September is also a prime time to gather in some firewood for the approaching winter. The Forest Service will give you a free firewood permit covering most Forest Service land in Montana. I think that permit is also good for forested BLM land. Next to hunting and fishing, I love to cut firewood. One aspect of firewood cutting is I never get skunked. Cutting firewood is hard work for my old body, but very satisfying.

Naturally, if you head into the mountains for firewood, it would be sinful not to take a gun along in the event you bump into some grouse picking gravel on a logging road. Last September, I made a joint wood cutting and grouse hunting trip with my friend, Mike. We filled his truck with bone-dry buckskin larch firewood and several grouse. A great fall day with a good friend in the mountains.

This week is my week to do a bunch of honey-do things around our home and cabin. Last week, my lovely wife gave me a honey-do list. Digging our crop of potatoes was on that list. So one afternoon I headed out to dig potatoes from our garden. It had been a cool rainy day.
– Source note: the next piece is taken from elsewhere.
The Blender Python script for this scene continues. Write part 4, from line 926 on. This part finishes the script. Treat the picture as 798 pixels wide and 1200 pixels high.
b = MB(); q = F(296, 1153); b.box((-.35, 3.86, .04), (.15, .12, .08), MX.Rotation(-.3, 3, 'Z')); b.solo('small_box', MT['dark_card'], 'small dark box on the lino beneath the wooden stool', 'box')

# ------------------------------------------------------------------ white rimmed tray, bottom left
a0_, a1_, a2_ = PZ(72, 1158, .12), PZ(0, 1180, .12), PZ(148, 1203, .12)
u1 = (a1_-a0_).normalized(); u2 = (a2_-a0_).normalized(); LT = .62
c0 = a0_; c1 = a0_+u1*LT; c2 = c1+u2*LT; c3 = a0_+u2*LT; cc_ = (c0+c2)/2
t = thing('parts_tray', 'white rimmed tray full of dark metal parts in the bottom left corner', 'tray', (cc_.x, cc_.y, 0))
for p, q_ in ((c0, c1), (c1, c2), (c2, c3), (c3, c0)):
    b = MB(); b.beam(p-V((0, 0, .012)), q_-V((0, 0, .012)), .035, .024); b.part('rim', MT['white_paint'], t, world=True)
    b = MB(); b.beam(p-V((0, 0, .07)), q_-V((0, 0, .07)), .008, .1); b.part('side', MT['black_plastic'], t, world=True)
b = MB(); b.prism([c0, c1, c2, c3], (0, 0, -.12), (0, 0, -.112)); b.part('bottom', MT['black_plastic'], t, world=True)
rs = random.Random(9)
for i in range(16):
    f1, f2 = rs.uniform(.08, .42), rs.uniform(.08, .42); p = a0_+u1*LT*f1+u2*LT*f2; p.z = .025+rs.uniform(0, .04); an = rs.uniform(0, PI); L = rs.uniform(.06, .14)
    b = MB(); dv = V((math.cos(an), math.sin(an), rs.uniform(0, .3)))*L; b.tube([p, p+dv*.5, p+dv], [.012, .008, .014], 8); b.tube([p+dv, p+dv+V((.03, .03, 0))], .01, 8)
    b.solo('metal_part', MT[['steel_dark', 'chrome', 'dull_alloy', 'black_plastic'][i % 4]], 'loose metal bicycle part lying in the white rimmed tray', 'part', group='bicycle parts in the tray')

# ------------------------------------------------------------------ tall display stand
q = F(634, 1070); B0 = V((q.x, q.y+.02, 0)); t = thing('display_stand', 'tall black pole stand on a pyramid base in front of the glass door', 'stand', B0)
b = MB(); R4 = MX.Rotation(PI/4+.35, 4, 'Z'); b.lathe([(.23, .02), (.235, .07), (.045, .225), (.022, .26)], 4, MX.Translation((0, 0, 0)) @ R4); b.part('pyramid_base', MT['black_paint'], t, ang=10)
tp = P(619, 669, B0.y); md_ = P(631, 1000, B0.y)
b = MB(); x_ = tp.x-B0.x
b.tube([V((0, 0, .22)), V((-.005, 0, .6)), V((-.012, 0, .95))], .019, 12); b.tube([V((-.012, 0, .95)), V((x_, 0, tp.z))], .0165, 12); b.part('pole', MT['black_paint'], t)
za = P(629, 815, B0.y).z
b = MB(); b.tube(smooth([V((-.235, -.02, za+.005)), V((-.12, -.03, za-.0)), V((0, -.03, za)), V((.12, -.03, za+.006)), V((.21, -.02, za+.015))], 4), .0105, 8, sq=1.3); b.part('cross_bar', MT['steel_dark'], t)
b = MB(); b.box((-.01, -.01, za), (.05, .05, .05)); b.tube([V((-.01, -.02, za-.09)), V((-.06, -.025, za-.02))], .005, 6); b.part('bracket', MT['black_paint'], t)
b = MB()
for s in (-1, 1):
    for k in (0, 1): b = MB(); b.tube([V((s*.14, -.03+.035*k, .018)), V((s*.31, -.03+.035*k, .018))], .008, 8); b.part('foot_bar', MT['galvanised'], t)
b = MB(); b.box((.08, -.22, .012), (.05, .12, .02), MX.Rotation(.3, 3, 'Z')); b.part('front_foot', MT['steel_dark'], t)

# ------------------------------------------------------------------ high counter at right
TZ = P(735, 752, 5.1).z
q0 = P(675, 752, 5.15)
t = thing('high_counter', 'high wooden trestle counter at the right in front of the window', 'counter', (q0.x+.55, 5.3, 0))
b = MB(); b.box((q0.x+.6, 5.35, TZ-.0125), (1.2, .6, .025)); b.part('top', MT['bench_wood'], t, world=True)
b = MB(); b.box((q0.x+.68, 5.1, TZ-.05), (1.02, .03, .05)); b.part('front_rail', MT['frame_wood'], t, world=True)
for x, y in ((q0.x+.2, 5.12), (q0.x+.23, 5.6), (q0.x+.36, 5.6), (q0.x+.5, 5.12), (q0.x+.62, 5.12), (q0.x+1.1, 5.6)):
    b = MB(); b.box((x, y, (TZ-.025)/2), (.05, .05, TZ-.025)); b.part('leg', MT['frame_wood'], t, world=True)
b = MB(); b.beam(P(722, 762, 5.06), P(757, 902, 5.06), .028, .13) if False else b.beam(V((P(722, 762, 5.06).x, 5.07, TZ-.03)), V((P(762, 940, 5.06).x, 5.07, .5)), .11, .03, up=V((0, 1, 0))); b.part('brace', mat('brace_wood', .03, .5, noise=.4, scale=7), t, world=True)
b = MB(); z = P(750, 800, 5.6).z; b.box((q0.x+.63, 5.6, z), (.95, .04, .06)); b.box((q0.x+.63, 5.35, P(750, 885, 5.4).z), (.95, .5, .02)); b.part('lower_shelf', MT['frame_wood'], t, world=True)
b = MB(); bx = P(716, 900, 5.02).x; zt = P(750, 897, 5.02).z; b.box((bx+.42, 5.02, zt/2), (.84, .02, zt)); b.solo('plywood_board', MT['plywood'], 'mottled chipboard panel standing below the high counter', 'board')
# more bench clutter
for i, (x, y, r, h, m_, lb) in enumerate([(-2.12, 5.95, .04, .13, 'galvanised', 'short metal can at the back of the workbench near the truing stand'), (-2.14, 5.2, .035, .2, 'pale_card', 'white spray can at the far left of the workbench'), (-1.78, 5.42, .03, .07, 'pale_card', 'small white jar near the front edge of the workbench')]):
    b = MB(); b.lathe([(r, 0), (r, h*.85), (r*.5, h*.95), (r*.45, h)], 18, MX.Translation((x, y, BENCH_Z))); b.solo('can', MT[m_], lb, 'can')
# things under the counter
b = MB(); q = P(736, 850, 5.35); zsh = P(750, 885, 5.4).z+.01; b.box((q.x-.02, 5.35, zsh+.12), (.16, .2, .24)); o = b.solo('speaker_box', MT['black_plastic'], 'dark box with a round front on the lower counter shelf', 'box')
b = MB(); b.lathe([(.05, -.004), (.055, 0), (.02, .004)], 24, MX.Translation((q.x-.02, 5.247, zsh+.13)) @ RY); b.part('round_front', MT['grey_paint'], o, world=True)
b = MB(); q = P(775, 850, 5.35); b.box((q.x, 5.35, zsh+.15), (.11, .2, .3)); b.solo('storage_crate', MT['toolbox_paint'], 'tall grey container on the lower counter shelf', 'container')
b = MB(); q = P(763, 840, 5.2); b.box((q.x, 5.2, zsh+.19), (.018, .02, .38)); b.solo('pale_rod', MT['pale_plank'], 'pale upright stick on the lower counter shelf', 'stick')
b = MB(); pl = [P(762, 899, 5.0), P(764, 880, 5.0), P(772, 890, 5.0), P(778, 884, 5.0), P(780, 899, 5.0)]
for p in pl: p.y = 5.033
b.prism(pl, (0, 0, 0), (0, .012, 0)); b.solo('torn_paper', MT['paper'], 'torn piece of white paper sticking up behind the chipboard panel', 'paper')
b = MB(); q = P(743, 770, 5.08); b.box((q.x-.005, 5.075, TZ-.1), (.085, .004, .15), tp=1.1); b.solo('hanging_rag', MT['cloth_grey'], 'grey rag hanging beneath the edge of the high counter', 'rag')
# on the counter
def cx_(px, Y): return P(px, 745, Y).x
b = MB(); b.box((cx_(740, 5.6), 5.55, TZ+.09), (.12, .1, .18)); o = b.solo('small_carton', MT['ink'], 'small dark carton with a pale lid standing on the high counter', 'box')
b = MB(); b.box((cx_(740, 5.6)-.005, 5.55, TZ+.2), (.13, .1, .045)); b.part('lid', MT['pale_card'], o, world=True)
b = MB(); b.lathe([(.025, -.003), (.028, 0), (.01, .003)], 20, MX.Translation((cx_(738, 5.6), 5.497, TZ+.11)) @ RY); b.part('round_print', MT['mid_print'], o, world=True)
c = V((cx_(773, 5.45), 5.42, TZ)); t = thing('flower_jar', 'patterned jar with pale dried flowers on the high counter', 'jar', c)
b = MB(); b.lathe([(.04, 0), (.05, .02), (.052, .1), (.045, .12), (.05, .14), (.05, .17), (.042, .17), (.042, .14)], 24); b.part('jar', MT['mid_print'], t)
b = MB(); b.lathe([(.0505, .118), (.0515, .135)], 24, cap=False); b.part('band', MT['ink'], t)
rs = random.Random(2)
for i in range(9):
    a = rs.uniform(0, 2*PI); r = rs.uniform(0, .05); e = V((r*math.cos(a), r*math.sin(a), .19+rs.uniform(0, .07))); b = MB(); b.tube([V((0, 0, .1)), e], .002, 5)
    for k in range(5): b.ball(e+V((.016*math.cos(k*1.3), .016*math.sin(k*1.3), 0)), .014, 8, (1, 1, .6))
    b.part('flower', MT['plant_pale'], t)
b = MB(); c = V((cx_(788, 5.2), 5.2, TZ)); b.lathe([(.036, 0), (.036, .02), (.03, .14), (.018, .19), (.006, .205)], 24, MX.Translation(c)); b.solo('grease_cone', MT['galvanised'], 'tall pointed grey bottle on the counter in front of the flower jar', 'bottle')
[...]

But then the sun broke through the clouds and I could feel the warm late summer sun on my bald head. It was glorious! So out came my lawn chair and I just basked in the late summer sunlight. I didn’t get the potatoes dug, but not surprisingly, that job waited for me. One of the joys of being retired is the enjoyment of doing nothing.

My wife and I have a fun outdoor month ahead of us. Later this month we head to our farm to do some fall farm chores and hunt sharptail grouse. On the way to the farm, we will play tourist for a day or two. We will drive south of U.S. 2 to the Missouri River to experience crossing that river on one of the three ferries run by the state. We have talked about doing that for years, but just haven’t taken the time to do it. Then, as long as we are along the river, we will view some elk rutting.

The U.S. Fish and Wildlife service manages the million-acre C.M. Russell Wildlife Refuge which provides some of the finest elk hunting in Montana. It is mid-September, so the elk are in the midst of their fall rut when bulls gather harems of cows for breeding. Harems can be just a few cows or sometimes up to two to four dozen cows. The big bulls want to do all the breeding, so they bugle to warn smaller bulls to stay away from their cows. They don’t want to share their ladies. For some reason which I don’t understand, many cows and bulls are concentrated in a small area just off of U.S. 191, east of the Fred Robinson bridge, on the north side of the Missouri River. Most of the million acre CMR is open to archery hunting at this time of year. But the USFWS has set aside a few hundred acres as just an elk viewing area, no hunting. It is one of the most spectacular wildlife events in Montana. Where else can you be surrounded by hundreds of elk, with giant bulls screaming or bugling. After watching and filming this elk spectacular, we will continue to our farm for some sharptail hunting, then on to Minnesota to enjoy some fall fishing and fall coloration.

So, I hope you have some plans to enjoy the great Flathead Outdoors during this fall season.